Coming second or even third in the primaries and then winning the nomination later on the other hand happens alot (Johnson, Humphrey, Reagan, Bush, Dole, Gore, McCain, Romney, Hillary Clinton) though most of this group did not win when they finally became the nominee.

But Dewey and Stevenson got nominated two times, despite losing in the general election the first time. What happened in their first run is that they came surprising close to winning against a popular wartime president/ national wartime hero. And then you have Nixon, but the 1960 election was virtually a nationwide popular vote tie.

So you can have Goldwater run in 1964 and get another crack at it, he just has to come in second for the Republican nomination, or win the nomination but hold Johnson or Kennedy to below 55% for the popular vote and for this to be something of a surprise outcome. Nixon running again in 1964 would help with the first scenario.
 

bguy

Donor
A Goldwater win in '68 is hard to imagine IMO because as a hardliner he favored the Vietnam war whereas many Americans by then wanted out, albeit on decent terms. Nixon won with his "secret plan to end the war." Humphrey improved his chances by appearing more dovish on Vietnam, but it was too late.

Even as late as November 1968 the percentage of Americans who favored escalation in Vietnam was almost double the percentage that favored withdrawal. (34% to 19%).

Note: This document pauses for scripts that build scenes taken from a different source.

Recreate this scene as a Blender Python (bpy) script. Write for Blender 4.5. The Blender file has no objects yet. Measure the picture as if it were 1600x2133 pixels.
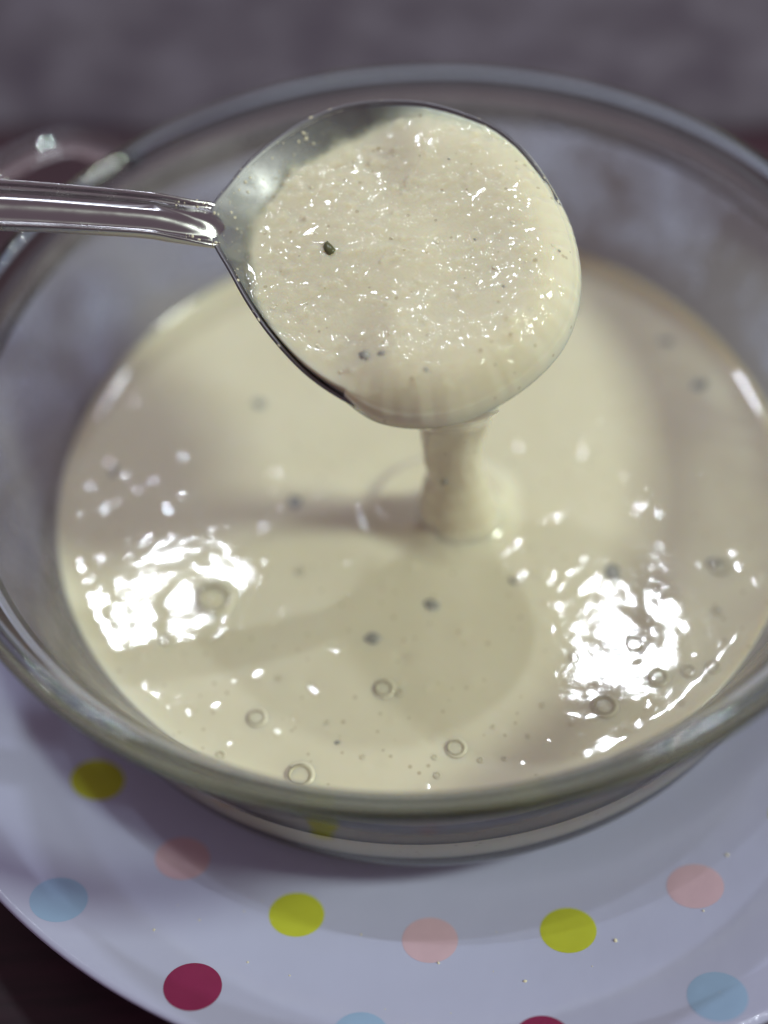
import bpy, bmesh, math, random
import numpy as np
from mathutils import Vector, Matrix

random.seed(7)
rng = np.random.default_rng(7)
sc = bpy.context.scene
COL = sc.collection

# all sizes below are centimetres measured from the centre of the glass rim;
# ZT lifts them so that the table top is z = 0, and everything is stored in metres
ZT = 7.9
def W(x, y, z):
    return Vector((x * .01, y * .01, (z + ZT) * .01))

# ------------------------------------------------------------------ camera
PITCH, ROLL, DIST = .918, -.099, 26.792
cp, sp = math.cos(PITCH), math.sin(PITCH)
X = Vector((1, 0, 0)); U = Vector((0, sp, cp)); FW = Vector((0, cp, -sp))
cr, sr = math.cos(ROLL), math.sin(ROLL)
xc = cr * X + sr * U
yc = -sr * X + cr * U
cam_d = bpy.data.cameras.new('camera')
cam = bpy.data.objects.new('camera', cam_d)
COL.objects.link(cam)
loc = W(-.942, -4.128 - DIST * cp, DIST * sp)
M = Matrix((xc, yc, -FW)).transposed().to_4x4()
M.translation = loc
cam.matrix_world = M
cam_d.sensor_fit = 'VERTICAL'
cam_d.sensor_height = 36
cam_d.lens = 2800 / 2133 * 36
cam_d.clip_start = .005
cam_d.clip_end = 20
cam_d.dof.use_dof = True
cam_d.dof.focus_distance = .2705
cam_d.dof.aperture_fstop = cam_d.lens / 15.5
sc.camera = cam

# ------------------------------------------------------------------ light
world = bpy.data.worlds.new('World')
sc.world = world
world.use_nodes = True
bg = world.node_tree.nodes['Background']
bg.inputs[0].default_value = (.57, .43, .50, 1)
bg.inputs[1].default_value = .34

def area(name, direction, dist, sx, sy, power, col, target=(0, -3, -4.2), spread=180):
    d = Vector(direction).normalized()
    t = W(*target)
    l = bpy.data.lights.new(name, 'AREA')
    l.shape = 'RECTANGLE'; l.size = sx; l.size_y = sy
    l.energy = power; l.color = col; l.spread = math.radians(spread)
    o = bpy.data.objects.new(name, l)
    COL.objects.link(o)
    o.location = t + d * dist
    o.rotation_euler = (-d).to_track_quat('-Z', 'Y').to_euler()
    return o
area('ceiling_lamp', (-.156, .562, .812), 1.5, .085, .022, 3.2, (.84, .92, 1.0), (-5, -3.6, -4.2))
area('ceiling_lamp', (.158, .507, .846), 1.5, .035, .055, 3.4, (.85, .92, 1.0), (4.3, -4.4, -4.2))
area('table_lamp', (.755, -.19, .62), 1.5, .22, .22, 14.5, (.89, 1.0, .83), (0, 0, -2))

sc.view_settings.view_transform = 'Standard'
sc.view_settings.look = 'None'
sc.view_settings.exposure = .08
sc.view_settings.gamma = 1
sc.render.engine = 'CYCLES'
cy = sc.cycles
cy.use_denoising = True
cy.max_bounces = 12; cy.transmission_bounces = 10; cy.transparent_max_bounces = 16
cy.diffuse_bounces = 4; cy.glossy_bounces = 6
cy.caustics_reflective = True; cy.caustics_refractive = True
cy.blur_glossy = 0
cy.sample_clamp_indirect = 4.0

# ------------------------------------------------------------------ helpers
def props(o, label=None, cat=None, group=None, kind=None):
    if label: o['label'] = label
    if cat: o['category'] = cat
    if group: o['group'] = group
    if kind: o['kind'] = kind
    return o
def empty(name, x, y, z):
    o = bpy.data.objects.new(name, None)
    o.empty_display_size = .02
    COL.objects.link(o); o.location = W(x, y, z)
    return o
def wloc(o):
    v = Vector((0, 0, 0))
    while o is not None:
        v = v + o.location; o = o.parent
    return v
def build(name, verts, faces, mats, parent=None, origin=None, smooth=True, fmat=None):
    """verts in cm of the scene frame; origin (cm) is the object's own base point"""
    v = np.asarray(verts, float)
    org = np.array(origin if origin is not None else (0, 0, -ZT), float)
    if parent is not None and origin is None:
        pw = wloc(parent); org = np.array([pw.x * 100, pw.y * 100, pw.z * 100 - ZT])
    me = bpy.data.meshes.new(name)
    me.from_pydata(((v - org) * .01).tolist(), [], [tuple(f) for f in faces])
    for m in (mats if isinstance(mats, (list, tuple)) else [mats]):
        me.materials.append(m)
    if fmat is not None:
        me.polygons.foreach_set('material_index', fmat)
    if smooth:
        me.polygons.foreach_set('use_smooth', [True] * len(me.polygons))
    me.validate(); me.update()
    o = bpy.data.objects.new(name, me)
    COL.objects.link(o)
    w = W(*org)
    if parent is not None:
        o.parent = parent; o.location = w - wloc(parent)
    else:
        o.location = w
    return o
def catmull(P, n):
    P = np.asarray(P, float)
    Q = np.vstack([2 * P[0] - P[1], P, 2 * P[-1] - P[-2]])
    out = []
    for i in range(len(P) - 1):
        a, b, c, d = Q[i:i + 4]
        for t in np.linspace(0, 1, n, endpoint=False):
            out.append(.5 * ((2 * b) + (c - a) * t + (2 * a - 5 * b + 4 * c - d) * t * t + (3 * b - a - 3 * c + d) * t ** 3))
    out.append(P[-1])
    return np.array(out)
def lathe(prof, nseg, ctr=(0, 0)):
    """closed solid of revolution: the profile starts and ends on the axis"""
    prof = np.asarray(prof, float)
    a = np.linspace(0, 2 * math.pi, nseg, endpoint=False)
    mid = prof[1:-1]
    v = [(ctr[0], ctr[1], prof[0][1])]
    for r, z in mid:
        v += [(ctr[0] + r * math.cos(t), ctr[1] + r * math.sin(t), z) for t in a]
    v.append((ctr[0], ctr[1], prof[-1][1]))
    f = []
    n = len(mid)
    for j in range(nseg):
        k = (j + 1) % nseg
        f.append((0, 1 + k, 1 + j))
        for i in range(n - 1):
            f.append((1 + i * nseg + j, 1 + i * nseg + k, 1 + (i + 1) * nseg + k, 1 + (i + 1) * nseg + j))
        f.append((1 + (n - 1) * nseg + j, 1 + (n - 1) * nseg + k, len(v) - 1))
    return v, f
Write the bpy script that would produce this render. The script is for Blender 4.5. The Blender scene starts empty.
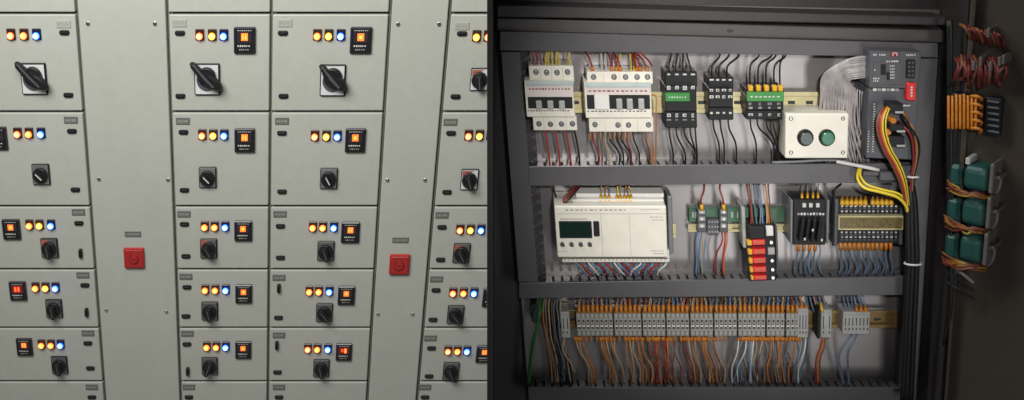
import bpy, bmesh, math, random
from mathutils import Vector, Matrix
random.seed(11)
S = bpy.context.scene
COL = S.collection
F = 1000.0; CX = 512.0; CY = 200.0
PITCH = math.radians(-22)
CAMPOS = Vector((0, 0, 1.75))
# camera space (x right, y down, z forward) -> world
C2W = (Matrix.Rotation(PITCH, 3, 'X') @ Matrix(((1,0,0),(0,0,1),(0,-1,0))))

# ------------------------------------------------------------------ frames
class Frame:
    """a mounting plane: local x right, y up, w out of the plane, unit = about one image pixel on it"""
    def __init__(s, M, P):            # camera-space matrix and origin
        s.M = M; s.P = P; s.Mi = M.inverted(); s.W = C2W @ M
    def p(s, px, py, w=0.0):
        d = Vector(((px-CX)/F, (py-CY)/F, 1))
        o = s.P + s.M @ Vector((0,0,w))
        n = s.M.col[0].cross(s.M.col[1])
        t = o.dot(n) / d.dot(n)
        q = s.Mi @ (d*t - s.P)
        return Vector((q.x, q.y, w))
    def world(s, l):
        return C2W @ (s.P + s.M @ Vector(l)) + CAMPOS
def plane_frame(px, py, Z, vx, vy):
    k = Z/F
    U = Vector((1,0,0)); V = -Vector((vx/vy, 1, F/vy)); N = U.cross(V).normalized()
    M = Matrix((U*k, V*k, N*k)).transposed()
    return Frame(M, Vector(((px-CX)/F*Z, (py-CY)/F*Z, Z)))
LF = plane_frame(250, 200, 4.4, -262, 2180)
RF = plane_frame(720, 200, 1.5, 242, 2863)

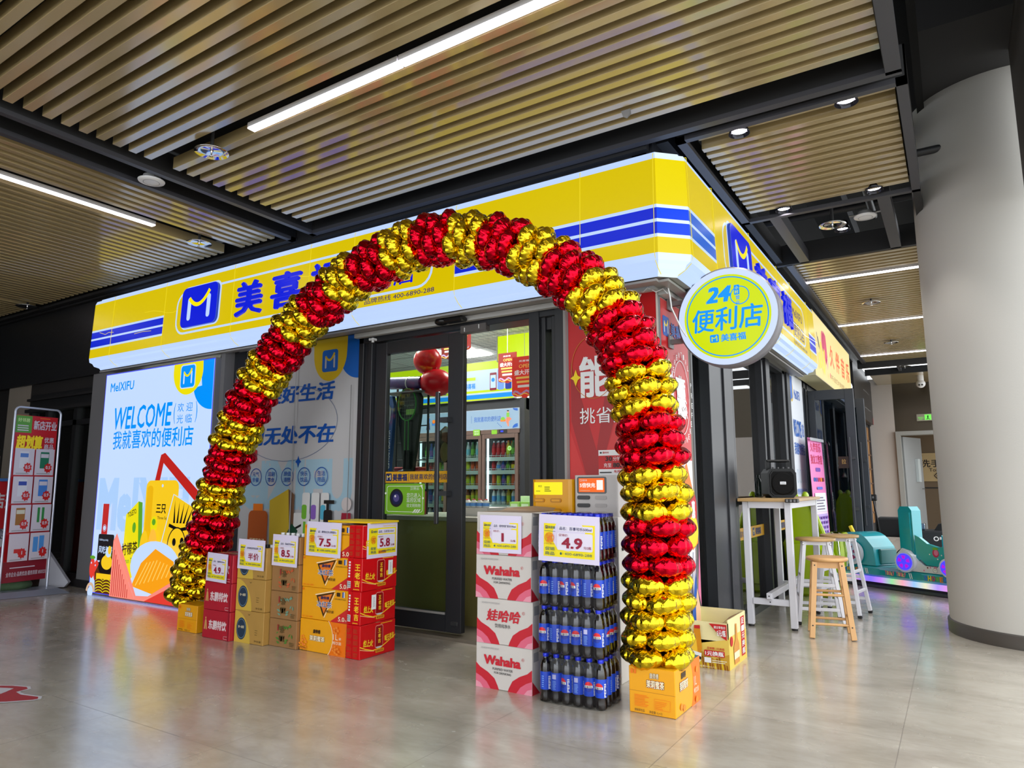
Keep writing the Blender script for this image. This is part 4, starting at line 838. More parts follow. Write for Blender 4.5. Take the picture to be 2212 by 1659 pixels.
b = B(); b.box(-4.20, -3.9, 4.66, 4.76, 1.20, 1.24, P('pack_red', (150, 36, 40), .3), .01); b.ell((-4.05, 4.66, 1.19), (.10, .04, .03), P('pack_navy', (40, 40, 90), .3)); tag(b.build('packaged_toy'), 'red and navy packet hung low on the goods rack', 'packet')
b = B(); b.prism([(-.06, 0), (-.055, .28), (.0, .32), (.055, .28), (.06, 0)], ((-3.80, 4.9, 1.28), (1, 0, 0), (0, 0, 1), (0, -1, 0)), -.01, .02, GL('snack_film', (190, 180, 170), .3)); b.ell((-3.80, 4.885, 1.37), (.05, .02, .09), P('snack_brown', (110, 100, 60), .8, noise=.4, nscale=60)); tag(b.build('snack_bag'), 'clear snack bag hanging right of the racket behind the door', 'bag')
# side room glimpsed through the side window
b = B(); b.box(-2.6, -1.75, 4.95, 5.9, .10, .92, P('white_counter', (206, 212, 204), .4)); b.box(-2.6, -1.74, 4.94, 5.9, .28, .40, BLACK); b.box(-2.6, -1.75, 4.95, 5.9, 0, .1, DARK); tag(b.build('side_counter'), 'white counter with a black kick band behind the narrow side glass', 'counter')
b = B(); b.box(-2.3, -1.8, 5.1, 5.5, .92, 1.35, P('machine_steel', (130, 132, 132), .3, metal=.6), .01); b.box(-2.25, -1.85, 5.07, 5.1, 1.0, 1.3, BLACK); tag(b.build('coffee_machine'), 'steel counter machine seen through the narrow side glass', 'machine')
b = B(); b.box(-2.5, -1.72, 5.6, 5.9, 1.42, 1.45, P('white_counter')); b.box(-2.3, -2.0, 5.6, 5.8, 1.45, 1.55, CREAM); tag(b.build('wall_shelf'), 'white shelf above the steel machine behind the side glass', 'shelf')
b = B(); b.box(-2.1, -1.8, 5.62, 5.88, 1.70, 2.0, P('pack_red')); b.box(-2.6, -1.72, 5.6, 5.9, 1.66, 1.69, DARK); tag(b.build('gift_box'), 'red gift box on the upper shelf behind the side glass', 'box')
b = B(); b.box(-2.2, -1.95, 8.18, 8.2, 2.05, 2.25, DARK)
for k in range(5): b.box(-2.18, -1.97, 8.17, 8.19, 2.07+.035*k, 2.085+.035*k, TRIMW)
tag(b.build('air_vent'), 'dark louvred vent high on the white wall inside the side window', 'vent')
b = B(); b.box(-3.35, -3.25, 6.5, 8.2, 0, 2.88, P('beige_partition', (180, 160, 138), .7)); struct('wall_partition', b)
# ================================================================== BALLOON ARCH
GOLD = M('gold_foil', (222, 192, 36), 0.15, 1.0, bump=.55, bscale=30); REDF = M('red_foil', (206, 12, 38), 0.15, 1.0, bump=.55, bscale=30)
ARCH = [(-5.215, 0.212), (-5.188, 0.302), (-5.156, 0.391), (-5.117, 0.478), (-5.075, 0.564), (-5.033, 0.648), (-4.996, 0.733), (-4.965, 0.818), (-4.939, 0.904), (-4.915, 0.989), (-4.890, 1.074), (-4.863, 1.158), (-4.834, 1.241), (-4.803, 1.324), (-4.770, 1.408), (-4.735, 1.491), (-4.696, 1.572), (-4.652, 1.649), (-4.604, 1.724), (-4.551, 1.797), (-4.495, 1.867), (-4.436, 1.934), (-4.374, 1.997), (-4.310, 2.058), (-4.244, 2.117), (-4.178, 2.178), (-4.111, 2.240), (-4.042, 2.297), (-3.968, 2.346), (-3.891, 2.385), (-3.813, 2.421), (-3.737, 2.459), (-3.661, 2.499), (-3.583, 2.536), (-3.498, 2.566), (-3.406, 2.590), (-3.309, 2.613), (-3.212, 2.636), (-3.117, 2.656), (-3.022, 2.672), (-2.928, 2.682), (-2.834, 2.683), (-2.741, 2.677), (-2.650, 2.665), (-2.560, 2.646), (-2.472, 2.624), (-2.386, 2.599), (-2.300, 2.571), (-2.217, 2.539), (-2.136, 2.502), (-2.058, 2.460), (-1.984, 2.413), (-1.913, 2.364), (-1.843, 2.314), (-1.775, 2.262), (-1.710, 2.208), (-1.650, 2.149), (-1.596, 2.085), (-1.548, 2.018), (-1.506, 1.948), (-1.469, 1.877), (-1.436, 1.805), (-1.409, 1.729), (-1.386, 1.648), (-1.367, 1.563), (-1.352, 1.475), (-1.339, 1.386), (-1.328, 1.298), (-1.320, 1.210), (-1.314, 1.122), (-1.310, 1.036), (-1.308, 0.948), (-1.307, 0.861), (-1.307, 0.772), (-1.308, 0.684), (-1.311, 0.596), (-1.315, 0.508), (-1.319, 0.419), (-1.323, 0.331), (-1.325, 0.242)]
YA = 3.45
def flower(seed, mat):
    """five-petal foil balloon, axis along z: puckered pillow petals round a hole"""
    rg = random.Random(seed); b = B(); nf, nt = 78, 9
    for k in range(5):
        a0 = 2*pi*k/5; rc, A, Bt, Cc = .108, .078*(1+.05*rg.uniform(-1, 1)), .086*(1+.05*rg.uniform(-1, 1)), .051*(1+.07*rg.uniform(-1, 1))
        kf = rg.choice((11, 13, 15)); ph = rg.uniform(0, 6.28); ph2 = rg.uniform(0, 6.28); dx, dz = rg.uniform(-.006, .006), rg.uniform(-.006, .006); tl = rg.uniform(-.12, .12)
        vs = []; fs = []
        for side in (1, -1):
            for i in range(nt+1):
                q = sin(pi/2*i/nt)
                for j in range(nf):
                    f = 2*pi*j/nf
                    rim = 1+.05*cos(kf*f+ph)*q
                    u = A*cos(f)*q*rim; v = Bt*sin(f)*q*rim
                    if u < 0: v *= 1+.45*u/A; u *= 1.25
                    w = Cc*max(0, 1-q**3.4)**.5*(1-.30*q*q*(.5+.5*cos(kf*f+ph)))*(1+.07*cos(3*f+ph2)*q)
                    z = side*w+dz+tl*v; r = rc+u+dx
                    vs.append((r*cos(a0)-v*sin(a0), r*sin(a0)+v*cos(a0), z))
            o = (0 if side == 1 else (nt+1)*nf)
            for i in range(nt):
                for j in range(nf):
                    f4 = (o+i*nf+j, o+i*nf+(j+1) % nf, o+(i+1)*nf+(j+1) % nf, o+(i+1)*nf+j)
                    fs.append(f4[::-1] if side == 1 else f4)
        b.add(vs, fs, mat, True)
    o = b.build('flower_balloon', origin=(0, 0, 0)); me = o.data; bpy.data.objects.remove(o); return me
VAR = {'g': [flower(s, GOLD) for s in range(5)], 'r': [flower(s+50, REDF) for s in range(5)]}
seq = 'ggggg'+'rrrggg'*5+'rrrggg'+'rrr'+'ggg'+'rrr'+'ggg'+'rrr'+'ggg'+'rrrr'+'ggg'+'rrr'+'ggg'+'rrr'+'ggggg'
runs = []
for ch in seq:
    if runs and runs[-1][0] == ch: runs[-1][1] += 1
    else: runs.append([ch, 1])
ORD = ('first', 'second', 'third', 'fourth', 'fifth', 'sixth', 'seventh')
apex = 13
i = 0; cnt = {'left': {'g': 0, 'r': 0}, 'right': {'g': 0, 'r': 0}}; rinfo = []
nb = len(runs); right_total = {'g': 0, 'r': 0}
for ri in range(nb):                                    # name every band from its own foot
    side = 'left' if ri < apex else ('top' if ri == apex else 'right')
    rinfo.append(side)
def band_no(ri):
    c = runs[ri][0]
    if rinfo[ri] == 'left': return sum(1 for q in range(0, ri+1) if runs[q][0] == c)
    return sum(1 for q in range(ri, nb) if runs[q][0] == c)
for ri, (ch, n) in enumerate(runs):
    for k in range(n):
        x, z = ARCH[i]; a, c_ = ARCH[max(0, i-1)], ARCH[min(len(ARCH)-1, i+1)]
        tx, tz = c_[0]-a[0], c_[1]-a[1]
        if rinfo[ri] == 'right' or (rinfo[ri] == 'top' and k > n//2): tx, tz = -tx, -tz
        o = bpy.data.objects.new('flower_balloon', VAR[ch][(i*3+k) % 5]); COL.objects.link(o)
        o.location = (x, YA+R_.uniform(-.006, .006), z)
        zax = Vector((tx, R_.uniform(-.05, .05)*abs(tx+tz), tz)).normalized(); xax = Vector((0, -1, 0)).cross(zax).normalized(); yax = zax.cross(xax)
        ang = radians(90 + 36*(i % 2) + R_.uniform(-6, 6)) + pi
        Mx = Matrix((xax, yax, zax)).transposed() @ Matrix.Rotation(ang, 3, 'Z')
        o.rotation_euler = Mx.to_euler(); o.scale = (1.0,)*3
        colr = 'gold' if ch == 'g' else 'red'
        kk = k if rinfo[ri] != 'right' else n-1-k
        pos = ('lower', 'middle', 'upper')[kk] if n == 3 else ORD[kk]
        if rinfo[ri] == 'top': lab = f'{("left", "centre", "right")[k] if n == 3 else ORD[k]} {colr} foil flower balloon of the band at the very top of the arch'
        else: lab = f'{pos} {colr} foil flower balloon of the {ORD[band_no(ri)-1]} {colr} band up the arch\'s {rinfo[ri]} leg'
        tag(o, lab, 'balloon', f'{colr} foil flower balloons on the arch'); i += 1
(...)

https://books.google.com/books?id=P...y 1969 support for Vietnam War gallup&f=false

So there is a large constituency that would support Goldwater's views on trying to win Vietnam. And Goldwater could probably win over a lot of the voters who want the U.S. to stay in Vietnam but try and end the fighting if he can convince them that his plan will actually win the war in a reasonable amount of time.
 
Possible scenarios:
1. Reagan in 1976 picks Goldwater instead of Schweiker and wins the Mississippi delegates this narrowly winning against Ford. Reagan wins. Runs for 8 years and Goldwater runs in '84 and wins with popular Reagan.
2. Nixon selects Goldwater in 1960 and either wins and gives Goldwater the election in 1968, or loses like in OTL but has name recognition and runs later on.